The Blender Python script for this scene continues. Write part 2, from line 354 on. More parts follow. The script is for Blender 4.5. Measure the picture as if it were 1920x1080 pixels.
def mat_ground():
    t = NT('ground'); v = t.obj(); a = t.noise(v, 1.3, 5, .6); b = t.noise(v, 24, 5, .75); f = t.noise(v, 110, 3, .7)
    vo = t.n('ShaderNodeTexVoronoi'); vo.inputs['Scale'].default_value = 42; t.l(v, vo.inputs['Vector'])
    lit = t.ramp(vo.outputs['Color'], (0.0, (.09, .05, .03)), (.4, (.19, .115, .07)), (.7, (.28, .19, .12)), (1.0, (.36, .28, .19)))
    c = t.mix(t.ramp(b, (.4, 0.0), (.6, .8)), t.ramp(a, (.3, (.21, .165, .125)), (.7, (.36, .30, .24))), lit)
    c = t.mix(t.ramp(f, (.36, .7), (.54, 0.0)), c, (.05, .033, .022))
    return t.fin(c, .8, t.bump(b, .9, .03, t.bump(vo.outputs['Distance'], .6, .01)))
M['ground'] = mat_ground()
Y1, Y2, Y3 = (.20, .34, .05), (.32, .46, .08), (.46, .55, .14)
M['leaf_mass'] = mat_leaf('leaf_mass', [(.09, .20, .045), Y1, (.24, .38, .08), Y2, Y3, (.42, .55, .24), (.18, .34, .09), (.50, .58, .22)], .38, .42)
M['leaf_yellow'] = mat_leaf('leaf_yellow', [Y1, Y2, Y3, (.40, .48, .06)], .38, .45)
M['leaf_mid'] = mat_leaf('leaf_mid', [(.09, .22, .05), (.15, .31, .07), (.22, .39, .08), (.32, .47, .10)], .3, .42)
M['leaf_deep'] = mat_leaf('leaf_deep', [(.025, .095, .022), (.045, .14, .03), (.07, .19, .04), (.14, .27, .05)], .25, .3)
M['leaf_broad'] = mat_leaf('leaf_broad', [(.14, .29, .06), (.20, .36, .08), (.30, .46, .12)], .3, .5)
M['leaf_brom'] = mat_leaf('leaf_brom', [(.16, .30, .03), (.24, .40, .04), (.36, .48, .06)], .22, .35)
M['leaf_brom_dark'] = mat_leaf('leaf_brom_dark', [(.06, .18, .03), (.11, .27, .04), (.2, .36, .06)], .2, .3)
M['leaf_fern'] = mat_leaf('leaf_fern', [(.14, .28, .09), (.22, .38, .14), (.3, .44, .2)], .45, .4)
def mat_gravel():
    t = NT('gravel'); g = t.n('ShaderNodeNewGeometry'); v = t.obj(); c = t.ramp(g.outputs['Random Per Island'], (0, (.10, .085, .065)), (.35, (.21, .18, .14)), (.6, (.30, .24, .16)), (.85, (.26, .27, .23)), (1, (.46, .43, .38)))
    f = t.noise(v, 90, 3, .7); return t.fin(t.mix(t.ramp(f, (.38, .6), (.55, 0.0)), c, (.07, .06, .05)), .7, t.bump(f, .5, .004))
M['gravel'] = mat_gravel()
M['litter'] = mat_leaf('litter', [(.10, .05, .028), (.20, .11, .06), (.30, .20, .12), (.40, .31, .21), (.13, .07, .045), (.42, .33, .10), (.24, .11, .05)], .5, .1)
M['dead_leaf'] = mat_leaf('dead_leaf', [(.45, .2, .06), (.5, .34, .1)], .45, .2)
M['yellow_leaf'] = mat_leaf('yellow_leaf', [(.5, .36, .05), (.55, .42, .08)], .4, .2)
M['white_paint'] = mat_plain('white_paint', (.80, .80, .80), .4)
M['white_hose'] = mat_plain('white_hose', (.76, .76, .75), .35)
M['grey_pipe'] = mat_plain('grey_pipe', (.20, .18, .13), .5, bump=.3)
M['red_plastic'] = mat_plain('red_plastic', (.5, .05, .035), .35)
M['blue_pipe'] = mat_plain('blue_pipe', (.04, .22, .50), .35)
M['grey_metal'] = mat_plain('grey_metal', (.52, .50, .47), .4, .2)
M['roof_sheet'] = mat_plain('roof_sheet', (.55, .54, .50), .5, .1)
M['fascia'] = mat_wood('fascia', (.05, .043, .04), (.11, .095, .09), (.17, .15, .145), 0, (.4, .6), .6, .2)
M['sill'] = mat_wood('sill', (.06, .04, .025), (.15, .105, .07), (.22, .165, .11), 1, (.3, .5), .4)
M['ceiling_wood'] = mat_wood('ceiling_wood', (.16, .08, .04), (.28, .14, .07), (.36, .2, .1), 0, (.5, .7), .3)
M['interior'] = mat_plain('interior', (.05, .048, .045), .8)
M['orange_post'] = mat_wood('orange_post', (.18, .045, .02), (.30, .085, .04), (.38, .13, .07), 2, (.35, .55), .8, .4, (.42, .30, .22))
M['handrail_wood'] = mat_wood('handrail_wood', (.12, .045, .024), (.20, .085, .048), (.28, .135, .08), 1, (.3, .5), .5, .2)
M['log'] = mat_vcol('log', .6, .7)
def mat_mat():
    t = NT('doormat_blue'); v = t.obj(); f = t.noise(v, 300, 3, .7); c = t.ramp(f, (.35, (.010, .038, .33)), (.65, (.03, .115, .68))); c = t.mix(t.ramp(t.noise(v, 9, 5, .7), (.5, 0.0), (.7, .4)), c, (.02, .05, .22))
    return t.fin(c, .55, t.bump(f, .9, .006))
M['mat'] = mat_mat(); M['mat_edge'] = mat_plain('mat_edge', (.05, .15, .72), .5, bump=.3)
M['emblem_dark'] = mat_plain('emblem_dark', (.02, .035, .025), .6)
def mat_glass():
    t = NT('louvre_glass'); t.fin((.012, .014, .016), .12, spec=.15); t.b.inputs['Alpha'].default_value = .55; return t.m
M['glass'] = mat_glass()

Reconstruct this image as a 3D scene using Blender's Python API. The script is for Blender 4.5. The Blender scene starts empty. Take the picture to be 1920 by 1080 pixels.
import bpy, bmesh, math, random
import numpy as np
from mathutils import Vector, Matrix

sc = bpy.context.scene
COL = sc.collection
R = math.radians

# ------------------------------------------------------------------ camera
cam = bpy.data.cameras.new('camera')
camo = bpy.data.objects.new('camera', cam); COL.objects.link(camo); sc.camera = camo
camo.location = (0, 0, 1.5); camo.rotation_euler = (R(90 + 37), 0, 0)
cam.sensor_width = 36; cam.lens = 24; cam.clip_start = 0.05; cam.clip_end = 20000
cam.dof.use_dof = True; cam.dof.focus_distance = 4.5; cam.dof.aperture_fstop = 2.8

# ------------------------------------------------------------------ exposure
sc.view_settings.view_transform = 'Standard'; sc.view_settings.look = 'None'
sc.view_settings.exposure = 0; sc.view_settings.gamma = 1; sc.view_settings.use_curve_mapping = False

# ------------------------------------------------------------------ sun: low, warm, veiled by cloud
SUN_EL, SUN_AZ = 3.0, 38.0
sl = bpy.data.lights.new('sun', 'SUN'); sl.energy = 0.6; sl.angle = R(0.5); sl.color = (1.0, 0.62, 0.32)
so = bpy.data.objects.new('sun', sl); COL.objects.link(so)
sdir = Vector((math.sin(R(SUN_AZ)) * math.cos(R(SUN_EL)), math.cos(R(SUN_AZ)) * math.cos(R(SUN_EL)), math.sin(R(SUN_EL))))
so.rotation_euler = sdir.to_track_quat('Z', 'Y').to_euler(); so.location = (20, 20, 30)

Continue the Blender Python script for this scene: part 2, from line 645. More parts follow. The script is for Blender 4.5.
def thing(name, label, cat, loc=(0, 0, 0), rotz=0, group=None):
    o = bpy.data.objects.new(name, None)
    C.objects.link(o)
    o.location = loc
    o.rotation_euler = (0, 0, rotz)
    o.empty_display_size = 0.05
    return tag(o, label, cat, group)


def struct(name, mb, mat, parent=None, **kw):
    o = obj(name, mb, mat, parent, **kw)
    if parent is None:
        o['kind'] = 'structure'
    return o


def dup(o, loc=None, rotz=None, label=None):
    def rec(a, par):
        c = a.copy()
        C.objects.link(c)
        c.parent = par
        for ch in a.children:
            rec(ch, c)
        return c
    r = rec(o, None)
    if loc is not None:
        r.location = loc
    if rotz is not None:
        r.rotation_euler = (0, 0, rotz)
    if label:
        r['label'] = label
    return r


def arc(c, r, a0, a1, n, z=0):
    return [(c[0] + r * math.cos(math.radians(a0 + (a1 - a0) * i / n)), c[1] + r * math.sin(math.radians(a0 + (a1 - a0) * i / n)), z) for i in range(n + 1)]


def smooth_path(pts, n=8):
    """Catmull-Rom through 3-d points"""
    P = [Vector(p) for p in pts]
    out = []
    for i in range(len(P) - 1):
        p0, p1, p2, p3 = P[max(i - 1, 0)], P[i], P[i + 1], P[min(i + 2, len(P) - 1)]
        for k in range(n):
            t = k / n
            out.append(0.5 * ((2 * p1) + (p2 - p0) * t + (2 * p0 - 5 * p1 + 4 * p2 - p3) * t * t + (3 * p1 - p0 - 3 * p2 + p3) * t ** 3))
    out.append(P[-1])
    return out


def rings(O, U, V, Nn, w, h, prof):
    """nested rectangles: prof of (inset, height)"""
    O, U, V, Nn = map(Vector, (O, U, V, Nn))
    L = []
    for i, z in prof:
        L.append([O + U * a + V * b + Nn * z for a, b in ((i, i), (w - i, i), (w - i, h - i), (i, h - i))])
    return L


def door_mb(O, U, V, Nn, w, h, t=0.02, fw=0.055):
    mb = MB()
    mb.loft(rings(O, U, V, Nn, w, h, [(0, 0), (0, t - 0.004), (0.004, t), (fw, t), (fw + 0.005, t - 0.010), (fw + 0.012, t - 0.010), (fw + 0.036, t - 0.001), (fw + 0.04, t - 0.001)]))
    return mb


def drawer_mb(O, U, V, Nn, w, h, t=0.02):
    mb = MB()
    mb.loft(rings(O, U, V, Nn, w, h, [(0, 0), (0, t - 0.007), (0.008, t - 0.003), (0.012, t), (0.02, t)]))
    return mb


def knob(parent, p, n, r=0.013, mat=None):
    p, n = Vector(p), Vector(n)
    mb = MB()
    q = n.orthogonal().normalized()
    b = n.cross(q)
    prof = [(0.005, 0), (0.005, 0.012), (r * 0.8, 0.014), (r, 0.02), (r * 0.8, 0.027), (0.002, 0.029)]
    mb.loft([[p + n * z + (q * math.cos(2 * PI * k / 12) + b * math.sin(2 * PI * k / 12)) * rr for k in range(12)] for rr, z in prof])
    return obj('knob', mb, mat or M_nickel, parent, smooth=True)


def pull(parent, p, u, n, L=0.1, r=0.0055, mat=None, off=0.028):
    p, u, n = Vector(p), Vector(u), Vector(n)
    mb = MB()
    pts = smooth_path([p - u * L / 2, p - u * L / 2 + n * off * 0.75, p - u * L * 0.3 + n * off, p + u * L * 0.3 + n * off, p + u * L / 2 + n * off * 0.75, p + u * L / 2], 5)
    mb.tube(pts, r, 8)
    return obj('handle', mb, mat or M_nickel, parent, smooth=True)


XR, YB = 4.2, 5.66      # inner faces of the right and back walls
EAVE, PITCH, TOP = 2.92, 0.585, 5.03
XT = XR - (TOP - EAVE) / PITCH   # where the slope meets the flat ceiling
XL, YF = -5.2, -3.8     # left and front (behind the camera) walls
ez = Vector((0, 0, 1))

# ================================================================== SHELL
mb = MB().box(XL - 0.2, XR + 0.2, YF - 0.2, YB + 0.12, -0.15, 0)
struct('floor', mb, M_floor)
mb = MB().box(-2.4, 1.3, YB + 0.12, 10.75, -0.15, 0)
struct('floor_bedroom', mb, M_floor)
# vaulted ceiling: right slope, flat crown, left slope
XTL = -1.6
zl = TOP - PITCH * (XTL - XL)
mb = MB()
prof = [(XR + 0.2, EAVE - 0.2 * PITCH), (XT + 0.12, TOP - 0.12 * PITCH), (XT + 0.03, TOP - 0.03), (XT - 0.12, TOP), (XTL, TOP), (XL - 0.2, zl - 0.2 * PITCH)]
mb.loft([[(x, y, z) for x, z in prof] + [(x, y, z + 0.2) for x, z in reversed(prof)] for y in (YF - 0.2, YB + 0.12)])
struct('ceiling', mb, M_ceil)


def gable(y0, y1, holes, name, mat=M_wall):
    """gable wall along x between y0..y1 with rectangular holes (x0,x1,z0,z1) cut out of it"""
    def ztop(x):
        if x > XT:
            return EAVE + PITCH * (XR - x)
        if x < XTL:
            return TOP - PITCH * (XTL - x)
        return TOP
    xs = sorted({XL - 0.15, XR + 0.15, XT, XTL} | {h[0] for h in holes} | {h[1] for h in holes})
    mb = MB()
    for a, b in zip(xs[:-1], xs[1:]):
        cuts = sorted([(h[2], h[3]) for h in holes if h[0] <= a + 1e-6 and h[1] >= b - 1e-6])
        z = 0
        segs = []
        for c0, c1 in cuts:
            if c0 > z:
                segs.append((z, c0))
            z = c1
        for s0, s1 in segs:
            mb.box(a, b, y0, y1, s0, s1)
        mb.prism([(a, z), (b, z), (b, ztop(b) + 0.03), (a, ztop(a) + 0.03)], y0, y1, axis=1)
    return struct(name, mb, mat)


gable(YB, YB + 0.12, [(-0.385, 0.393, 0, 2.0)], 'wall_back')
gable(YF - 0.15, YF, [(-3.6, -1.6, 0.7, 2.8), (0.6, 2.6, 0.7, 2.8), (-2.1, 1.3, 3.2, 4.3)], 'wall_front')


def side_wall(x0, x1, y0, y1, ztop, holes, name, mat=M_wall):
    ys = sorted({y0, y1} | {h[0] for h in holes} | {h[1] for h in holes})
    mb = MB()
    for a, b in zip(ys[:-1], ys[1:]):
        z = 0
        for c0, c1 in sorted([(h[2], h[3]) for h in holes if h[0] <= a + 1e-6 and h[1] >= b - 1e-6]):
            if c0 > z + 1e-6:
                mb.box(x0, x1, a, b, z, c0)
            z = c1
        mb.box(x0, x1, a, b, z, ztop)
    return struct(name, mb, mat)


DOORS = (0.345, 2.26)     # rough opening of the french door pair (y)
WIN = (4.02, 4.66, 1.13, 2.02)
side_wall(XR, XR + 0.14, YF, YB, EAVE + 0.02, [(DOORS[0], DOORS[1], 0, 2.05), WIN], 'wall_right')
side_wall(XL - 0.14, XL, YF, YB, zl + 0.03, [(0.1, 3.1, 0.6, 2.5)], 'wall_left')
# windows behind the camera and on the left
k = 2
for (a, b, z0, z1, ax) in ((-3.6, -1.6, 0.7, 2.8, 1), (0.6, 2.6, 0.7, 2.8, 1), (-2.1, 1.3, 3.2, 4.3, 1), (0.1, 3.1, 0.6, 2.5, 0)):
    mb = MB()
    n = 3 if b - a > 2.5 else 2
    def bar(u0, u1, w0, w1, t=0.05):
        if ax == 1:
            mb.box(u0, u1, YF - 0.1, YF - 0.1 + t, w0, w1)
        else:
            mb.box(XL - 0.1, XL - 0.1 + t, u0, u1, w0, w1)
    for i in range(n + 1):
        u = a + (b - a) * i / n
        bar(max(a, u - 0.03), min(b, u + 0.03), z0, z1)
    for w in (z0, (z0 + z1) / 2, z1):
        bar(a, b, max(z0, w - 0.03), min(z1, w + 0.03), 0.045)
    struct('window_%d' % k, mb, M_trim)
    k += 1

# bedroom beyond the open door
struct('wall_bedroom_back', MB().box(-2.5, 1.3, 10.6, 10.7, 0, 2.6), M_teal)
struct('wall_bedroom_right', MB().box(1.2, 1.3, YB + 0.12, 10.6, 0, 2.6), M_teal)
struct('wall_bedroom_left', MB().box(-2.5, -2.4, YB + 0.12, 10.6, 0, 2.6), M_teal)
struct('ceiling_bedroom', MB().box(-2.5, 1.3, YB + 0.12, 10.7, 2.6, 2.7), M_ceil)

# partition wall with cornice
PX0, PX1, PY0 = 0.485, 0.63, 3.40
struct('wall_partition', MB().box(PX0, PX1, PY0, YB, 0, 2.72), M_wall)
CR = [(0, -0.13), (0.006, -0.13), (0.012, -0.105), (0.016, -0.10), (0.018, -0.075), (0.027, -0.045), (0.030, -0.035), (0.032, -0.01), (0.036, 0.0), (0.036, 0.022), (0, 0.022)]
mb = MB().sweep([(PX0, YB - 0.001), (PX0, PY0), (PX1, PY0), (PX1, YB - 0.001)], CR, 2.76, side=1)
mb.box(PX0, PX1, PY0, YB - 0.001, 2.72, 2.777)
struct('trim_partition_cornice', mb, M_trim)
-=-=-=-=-
[Stated problem]:
Gather all lines where the word "parts" appears.

[Answer]:
The Blender Python script for this scene continues. Write part 2, from line 354 on. More parts follow. The script is for Blender 4.5. Measure the picture as if it were 1920x1080 pixels.
Continue the Blender Python script for this scene: part 2, from line 645. More parts follow. The script is for Blender 4.5.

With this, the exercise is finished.